I believe that even at our conception the Father put unique tendencies and longings and dreams in each of us.  Some of these original desires survive even when we rebel, and direct to a degree what we do and who we become.  Our own selfish ambitions emerge more and more as we long after the things of this world, however, and the waters get pretty muddy.  When we turn our heart back toward God and realize that our own desires distracted us from His thoughts and plans for us, questions can still linger.

So, how do I know if my desires line up with His?  I ask myself a few questions, believing that His Spirit will show me the truth:  Above all of my individual desires, what is my one desire?  Am I truly willing to do whatever He asks?  Have I laid what I am longing for at His feet but it still cries out from within me?  If my love and desire for Him rises up above all else, then I must step out in faith, believing that my longing is His.  I must lean on Him, confident that He is fully able to override my selfish desires with His own - trusting that "it is God Who is all the while effectually at work in (me) [energizing and creating in (me) the power and desire] both to will and to work for His good pleasure and satisfaction and delight."

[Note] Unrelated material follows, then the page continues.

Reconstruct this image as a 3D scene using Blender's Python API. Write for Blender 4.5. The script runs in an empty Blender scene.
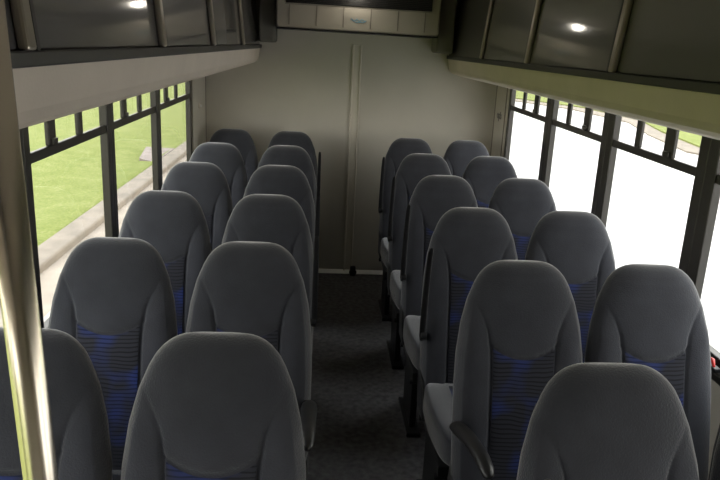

Going back to Ps. 37:4, I want to look at the condition of "delight yourself also in the Lord."  There is much more to being delighted in God than just being happy with His blessings.  Anag, the Hebrew word used here and translated as delight, is a primary root meaning to be soft or pliable.  What an amazing picture this is.  It is what the Lord spoke of in Jeremiah 18:6b, "Behold, as the clay is in the potter's hand, so are you in My hand."  We were formed in our mother's womb before our birth, and when we turn our heart toward Him in a second birth, we are being formed again - shaped and molded into the image of Christ, the firstborn among many brethren.  As we yield, as we trust, as we rely on Him, we are being conformed even more intricately into His image in purpose, thought, and action. We received God-given desires at conception and are given more each day as we lay our lives down before Him.

I want to encourage you - don't quickly lay aside the thing which you desire, the dream that has been hibernating within you.  It may be the doorway which He has chosen to pour out His glory through you.